Good news is brewing that I’m not at liberty to speak of, yet. To drop a hint though: replacement of the lower Snake River dams’ worn-out turbines, over the next ten years, would cost at least $1.5 billion, far more than removal of the dams, and dam operations, sediment removal, lock repairs, and so on add more expense. It would be greatly to BPA’s financial benefit, and to the benefit of the families and businesses of the Northwest, to remove the lower Snake River dams now.

I’ll end with this: if Cormac McCarthy lived in Extirpation Country on the upper Snake or upper Columbia, the last paragraph of The Road might read like this:

Once there were wild salmon in these mountains. You could see them standing in the clear currents, the edges of their fins trembling in the flow. They were wounded silver; massive; muscular; torsional. They smelled of ocean in your hand. That uncontainable wildness. In every stream. On their sides gleamed maps of the seas in their becoming. On their backs, mazes of the ways by which they’d come. Maps and mazes of things which could not be put back. Not be made right again. In their high mountain birth houses all things hummed of mystery and all things were older than man.

Photo courtesy of Salmon: Running the Gauntlet

Celilo

Celilo Falls, 1900 (Benjamin Gifford photo)

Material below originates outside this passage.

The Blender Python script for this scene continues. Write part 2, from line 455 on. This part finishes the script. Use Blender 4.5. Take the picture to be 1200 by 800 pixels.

When I was four years old I stood at Celilo Falls in its last month above slackwater, feeling the dip net inside me spring to life, scoop down. The faces of those tribal fishermen; the oceanic roar so far from the sea: they wreck me still. When I was five I had my first close encounter with a big male coho in a ruined urban stream: his totem red, white and black face assails me still. When I was eight I hooked my first winter steelhead in a little tributary of the Clackamas. She exploded the creek and my heart both at once. It hurts, it hurts, it hurts to remember how much wild wealth and beauty and joy has been lost, diminished, unloved, destroyed. But when it’s the loving heart that hurts, I say, Let it. Mountains, broken and broken and broken again, become the pebbles of our beloved salmon’s birth houses. May our hearts be like the mountains.